Don’t Tell Me, Mr. Mayor

20130326-161331.jpgToday I am returning from a trip to The Big Apple. It’s an amazing city; often called a melting pot. In this city, everything is at one’s finger tips; Entertainment, food, culture, all available any time, day or night. Life is pretty good when can get Thai food delivered at four am, mass transit is always steps away, and pedicures are available for $15 a pop. People come to New York from all over the world and they think, “This is America!” Therefore, it’s not surprising that New Yorkers also believe that they’ve been exposed to just about everything this country (and the world) has to offer.

But the rest of us know, New Yorker’s are on their own little island (heh heh!). They are literally cut off from what most of us consider America. So, to hear that the mayor of the city of New York is planning a nation-wide, $12 million, ad campaign to convince the rest of the country of the need for his version of gun-control, seems, among other things: wasteful, narrow-minded and elitist.

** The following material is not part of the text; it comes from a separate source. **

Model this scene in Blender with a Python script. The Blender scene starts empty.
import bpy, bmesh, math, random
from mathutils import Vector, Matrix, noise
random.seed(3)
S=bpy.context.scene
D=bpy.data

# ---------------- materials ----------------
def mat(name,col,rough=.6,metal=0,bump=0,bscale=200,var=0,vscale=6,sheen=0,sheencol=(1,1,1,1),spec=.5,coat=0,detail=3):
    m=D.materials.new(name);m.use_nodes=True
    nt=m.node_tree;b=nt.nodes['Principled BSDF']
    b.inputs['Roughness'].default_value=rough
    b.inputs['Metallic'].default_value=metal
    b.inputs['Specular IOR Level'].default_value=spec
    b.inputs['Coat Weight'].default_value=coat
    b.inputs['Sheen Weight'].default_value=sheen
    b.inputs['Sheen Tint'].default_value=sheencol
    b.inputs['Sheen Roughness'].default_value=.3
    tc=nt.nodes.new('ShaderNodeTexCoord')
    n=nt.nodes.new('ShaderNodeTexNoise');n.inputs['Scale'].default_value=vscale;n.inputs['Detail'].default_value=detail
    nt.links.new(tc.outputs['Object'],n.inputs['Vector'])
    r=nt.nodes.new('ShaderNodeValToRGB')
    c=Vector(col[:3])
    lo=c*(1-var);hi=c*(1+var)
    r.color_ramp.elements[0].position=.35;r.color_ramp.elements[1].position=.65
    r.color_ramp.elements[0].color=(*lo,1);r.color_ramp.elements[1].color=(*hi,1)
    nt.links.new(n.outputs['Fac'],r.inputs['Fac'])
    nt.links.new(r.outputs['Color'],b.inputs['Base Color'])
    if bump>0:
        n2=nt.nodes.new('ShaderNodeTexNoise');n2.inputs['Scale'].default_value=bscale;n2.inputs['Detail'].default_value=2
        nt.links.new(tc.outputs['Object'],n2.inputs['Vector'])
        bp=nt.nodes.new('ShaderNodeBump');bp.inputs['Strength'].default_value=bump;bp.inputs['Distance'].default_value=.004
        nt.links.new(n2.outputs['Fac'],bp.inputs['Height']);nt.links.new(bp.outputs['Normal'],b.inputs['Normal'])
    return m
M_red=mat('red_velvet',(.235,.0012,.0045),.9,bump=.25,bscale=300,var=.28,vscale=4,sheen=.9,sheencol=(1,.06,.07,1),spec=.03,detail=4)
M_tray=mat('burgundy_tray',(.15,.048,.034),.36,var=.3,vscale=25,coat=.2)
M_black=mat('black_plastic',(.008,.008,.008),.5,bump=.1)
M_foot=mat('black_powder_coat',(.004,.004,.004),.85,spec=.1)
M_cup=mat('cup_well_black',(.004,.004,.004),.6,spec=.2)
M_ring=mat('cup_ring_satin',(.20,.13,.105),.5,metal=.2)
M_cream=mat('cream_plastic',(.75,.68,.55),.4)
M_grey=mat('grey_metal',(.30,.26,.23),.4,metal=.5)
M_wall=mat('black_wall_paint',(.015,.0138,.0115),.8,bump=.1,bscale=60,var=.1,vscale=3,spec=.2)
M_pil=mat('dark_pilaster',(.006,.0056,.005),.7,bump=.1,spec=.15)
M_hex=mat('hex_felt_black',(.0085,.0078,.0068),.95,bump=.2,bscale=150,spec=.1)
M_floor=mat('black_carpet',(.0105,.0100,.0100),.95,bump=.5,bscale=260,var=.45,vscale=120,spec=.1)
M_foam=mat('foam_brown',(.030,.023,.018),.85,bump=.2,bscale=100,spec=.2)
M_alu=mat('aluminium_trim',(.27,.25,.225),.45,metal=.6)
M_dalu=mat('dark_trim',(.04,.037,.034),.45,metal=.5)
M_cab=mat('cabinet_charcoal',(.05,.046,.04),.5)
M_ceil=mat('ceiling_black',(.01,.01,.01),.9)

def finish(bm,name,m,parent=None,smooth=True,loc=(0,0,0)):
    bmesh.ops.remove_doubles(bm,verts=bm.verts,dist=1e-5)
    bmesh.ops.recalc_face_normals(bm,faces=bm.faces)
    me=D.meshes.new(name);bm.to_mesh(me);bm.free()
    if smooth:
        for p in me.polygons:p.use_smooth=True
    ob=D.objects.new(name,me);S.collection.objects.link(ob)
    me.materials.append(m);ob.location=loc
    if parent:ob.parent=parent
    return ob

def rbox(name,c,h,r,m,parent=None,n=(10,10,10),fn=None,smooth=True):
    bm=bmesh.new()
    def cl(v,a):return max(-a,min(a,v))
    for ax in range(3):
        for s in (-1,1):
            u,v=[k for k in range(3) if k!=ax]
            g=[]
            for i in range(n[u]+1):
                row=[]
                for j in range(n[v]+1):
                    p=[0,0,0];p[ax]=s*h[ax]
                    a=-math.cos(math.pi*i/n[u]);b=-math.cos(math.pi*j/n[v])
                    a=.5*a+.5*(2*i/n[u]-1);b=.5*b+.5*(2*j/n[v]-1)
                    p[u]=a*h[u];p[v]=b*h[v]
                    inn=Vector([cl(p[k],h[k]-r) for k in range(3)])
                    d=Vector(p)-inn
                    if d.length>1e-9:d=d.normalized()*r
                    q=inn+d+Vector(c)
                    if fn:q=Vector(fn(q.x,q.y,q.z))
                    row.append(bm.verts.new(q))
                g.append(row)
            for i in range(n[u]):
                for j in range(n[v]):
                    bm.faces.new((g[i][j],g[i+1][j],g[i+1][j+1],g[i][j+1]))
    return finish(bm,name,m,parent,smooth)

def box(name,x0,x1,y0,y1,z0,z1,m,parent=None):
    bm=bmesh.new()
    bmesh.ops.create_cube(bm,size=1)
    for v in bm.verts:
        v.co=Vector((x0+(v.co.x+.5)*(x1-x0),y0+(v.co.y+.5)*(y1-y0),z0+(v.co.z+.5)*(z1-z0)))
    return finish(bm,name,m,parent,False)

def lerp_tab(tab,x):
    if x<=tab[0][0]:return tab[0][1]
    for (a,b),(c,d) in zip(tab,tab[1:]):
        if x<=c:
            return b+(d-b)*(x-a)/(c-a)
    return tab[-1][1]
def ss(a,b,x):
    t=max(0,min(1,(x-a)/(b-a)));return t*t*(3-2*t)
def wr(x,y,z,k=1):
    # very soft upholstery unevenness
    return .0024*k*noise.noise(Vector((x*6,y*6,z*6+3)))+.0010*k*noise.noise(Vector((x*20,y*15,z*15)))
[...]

New York City is, a ton of people living in a confined space. It is, small closets and mass transit, high prices and high intensity. There is almost always many people at close range. The rule of knowing one’s target and what is beyond it, would be virtually impossible to follow on these streets. Also, there is the potential for witnesses to a crime at almost every turn. Most New Yorkers have learned a version of situational awareness and they practice it, every day. As someone who was born and raise in the middle of Manhattan, I can say, if you act smart, it’s a very safe place.

But this is not how most people in America live. For most Americans, neighbors are not on the other side of the wall, they are outside and down the street. For most people, fellow commuters are not inches away, they are in a different vehicle. So how can Mayor Bloomberg, (or any politician) recommend laws that can be applied universally?